The bootstrap principle:
\[\text{Population} \xrightarrow{\text{sample}} \text{Sample} \xrightarrow{\text{resample with replacement}} \text{Bootstrap samples}\]
\[\text{True distribution of } \hat{\theta} \approx \text{Bootstrap distribution of } \hat{\theta}^*\]
The algorithm
Given an original sample \(\mathbf{x} = (x_1, x_2, \ldots, x_n)\) and a statistic of interest \(\hat{\theta} = g(\mathbf{x})\):
- Draw a bootstrap sample \(\mathbf{x}^* = (x_1^*, \ldots, x_n^*)\) of size \(n\) by sampling with replacement from \(\mathbf{x}\).
- Compute \(\hat{\theta}^* = g(\mathbf{x}^*)\).
- Repeat steps 1-2 \(B\) times, obtaining \(\hat{\theta}^*_1, \hat{\theta}^*_2, \ldots, \hat{\theta}^*_B\).
- Use the distribution of \(\{\hat{\theta}^*_b\}\) to estimate the sampling distribution of \(\hat{\theta}\).
\(B = 1{,}000\) is a common minimum for standard error estimation; \(B = 10{,}000\) for confidence intervals.
Example: bootstrap distribution of the median
The sampling distribution of the median has no simple closed form for most populations. Bootstrap provides an empirical approximation.

The left panel shows the original sample with its observed median. The right panel shows the distribution of the median across 2,000 bootstrap resamples: approximately normal and centered at the observed median. The standard deviation of this distribution is the bootstrap standard error of the median.
What the bootstrap estimates
The bootstrap distribution of \(\hat{\theta}^*\) centered at \(\hat{\theta}\) approximates the sampling distribution of \(\hat{\theta}\) centered at \(\theta\). From this, we can estimate:
- Standard error: \(\widehat{\text{SE}}_\text{boot} = \text{SD}(\hat{\theta}^*_1, \ldots, \hat{\theta}^*_B)\).
- Bias: \(\widehat{\text{Bias}}_\text{boot} = \bar{\hat{\theta}}^* - \hat{\theta}\), where \(\bar{\hat{\theta}}^*\) is the mean of bootstrap estimates.
- Confidence intervals: percentile, basic, BCa (covered in the bootstrap CI post).
- Sampling distribution shape: useful for detecting skewness or multimodality.

The bootstrap SE converges quickly: by \(B = 500\) it is already close to the analytical value. For confidence intervals, larger \(B\) (typically 2,000–10,000) is recommended for stability in the tails.
Why it works
The bootstrap is justified by the plug-in principle: replace the unknown population distribution \(F\) with the empirical distribution \(\hat{F}_n\) (which places probability \(1/n\) on each observed value). Any functional of \(F\) (mean, variance, quantile) can then be estimated by the corresponding functional of \(\hat{F}_n\).

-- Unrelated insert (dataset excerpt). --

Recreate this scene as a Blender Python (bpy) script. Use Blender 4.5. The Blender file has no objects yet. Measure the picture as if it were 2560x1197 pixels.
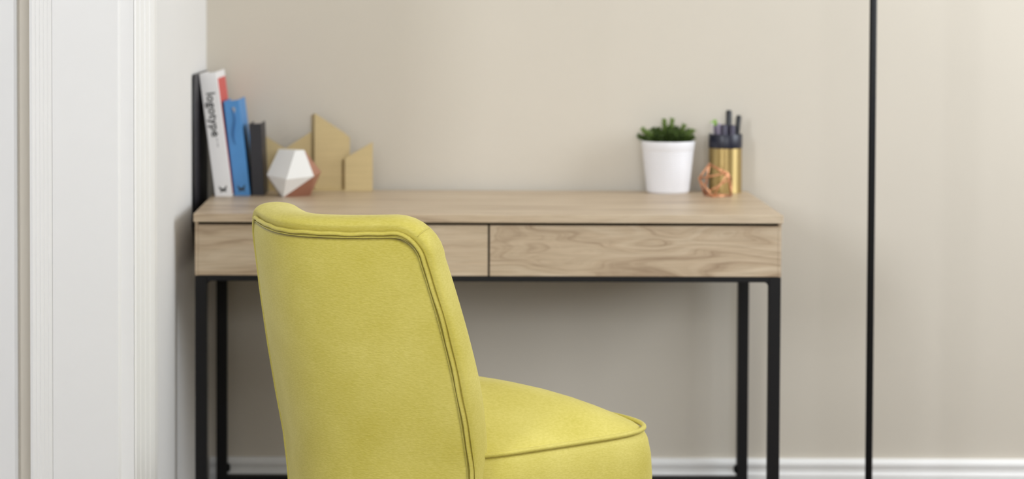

Resampling with replacement from the original sample is equivalent to sampling from \(\hat{F}_n\). As \(n \to \infty\), \(\hat{F}_n \to F\) (by the Glivenko-Cantelli theorem), so the bootstrap approximation improves with larger samples.
Limitations
⚠️ When the bootstrap fails or performs poorly
The bootstrap is not universally valid. It can fail when:
- Small samples: \(\hat{F}_n\) is a poor approximation of \(F\) with few observations. The smoothed bootstrap (next post) partially addresses this.
- Extreme quantiles: estimating the 99th percentile from \(n = 50\) observations is unreliable even with bootstrap, because the tails of \(\hat{F}_n\) are poorly estimated.
- Dependent data: standard bootstrap assumes i.i.d. observations. For time series, use block bootstrap or circular block bootstrap.
- Non-smooth statistics: the bootstrap can be inconsistent for statistics like the sample maximum or statistics with discontinuities.
When the bootstrap fails, parametric bootstrap (assuming a specific distributional family) is often a better alternative.
💡 How many bootstrap replications?
- Standard error estimation: \(B = 200\)–\(500\) is usually sufficient.
- Percentile confidence intervals: \(B = 1{,}000\)–\(2{,}000\).
- BCa confidence intervals: \(B = 5{,}000\)–\(10{,}000\) for stable results.
- Hypothesis testing p-values: \(B \geq 10{,}000\) for p-values near the significance threshold.
In R: boot::boot(data, statistic, R = 1000). The statistic function must accept the data and an index vector as arguments.